Supreme Court Ruling Addresses Possession During Foreclosure

In the recent case of Jordan v. Nationstar, 185 Wn.2d 876 (Wash. 2016), the Washington Supreme Court was asked by the US District Court for the Eastern District of Washington, to address the question whether under Washington law, a clause in a deed of trust that allows a lender to enter, maintain, and secure a borrower’s property before foreclosure, is enforceable. The Court held that it was not enforceable because Washington law, at RCW 7.28.230, specifically prohibits a lender from recovering “possession” of property without a foreclosure and sale according to law. The Court determined that “possession” of property generally means the exertion of a certain degree of physical control over the property. Here, because Nationstar had drilled the lock on the front door of Ms. Jordan’s house and installed a new lock, thereby preventing her access to her home, Nationstar had taken “possession” of the property in violation of the statute. The case has far-reaching impact because many lenders use the same process prior to the completion of a foreclosure sale. In addition, Ms. Jordan’s lawsuit was brought as a class action on behalf of more than 5,000 Washington homeowners who were locked out of their homes by Nationstar prior to the completion of a foreclosure sale.

The ruling was challenged by the Federal Housing Finance Agency (FHFA), which intervened in the case, claiming that Federal Law preempts applicable state law, and that under The Housing and Economic Recovery Act of 2008 (HERA), pre-foreclosure interior inspections of property are allowed. Since those inspections would violate Washington law, the FHFA claimed that the HERA conflicts and therefore Washington law is unenforceable. The US District Court found the argument unpersuasive and held that state law is not preempted. FHFA is also challenging the class certification of the plaintiffs, and this case is continuing through the federal courts.

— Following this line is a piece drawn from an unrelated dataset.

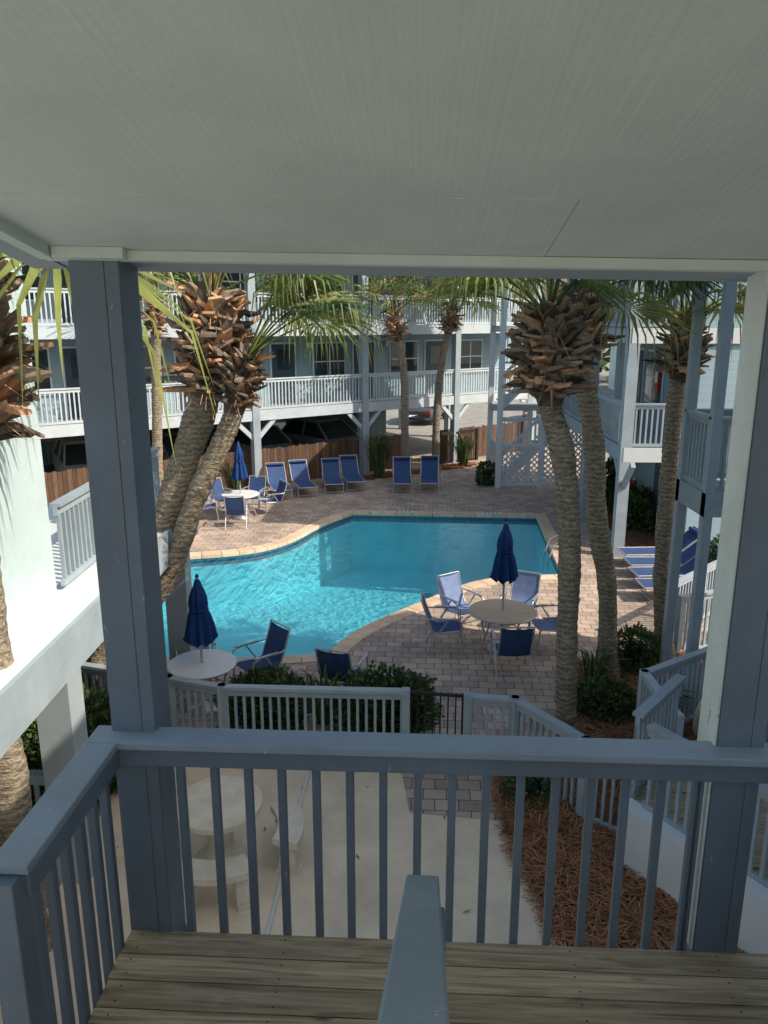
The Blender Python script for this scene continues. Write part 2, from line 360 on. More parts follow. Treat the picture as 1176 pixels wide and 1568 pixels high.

Shared Trees and How Not to Trim Them

In Herring v. Pelayo, the Washington Court of Appeals held “. . . that where a tree stands on a common property line, the common owners of the tree may lawfully trim vegetation overhanging their property but not in a manner that the common owner knows will kill the tree.” The case involved a boundary tree which the Court characterized as the common property of both adjoining land owners. The Herrings had trimmed branches of the tree overhanging their property, leaving the tree in a condition that the Pelayos deemed to be unbalanced and a danger to their home and safety. The Pelayos then removed all the remaining branches from the tree, knowing that the tree would die. Neither owner consulted the other before cutting on the tree.

After the tree died, a lawsuit was brought by the Herrings against the Pelayos, claiming damages for timber trespass. The trial court found for the Herrings. The Court of Appeals affirmed the trial court’s decision, characterizing the issue as one of first impression. It recognized that the result in the case was to establish that, under existing law, a property owner has greater rights to trim the roots and branches of a tree that has its trunk wholly on the neighboring property, than it does to trim a tree standing over a common property line. The Court noted that this conclusion is the result of applying a statute to a situation that was probably not contemplated when the statute was drafted. It also noted that, because the Pelayos did not claim that Herrings also committed a timber trespass by their original removal of branches, the Court did not address whether Herrings also were liable for timber trespass resulting from the death of the tree.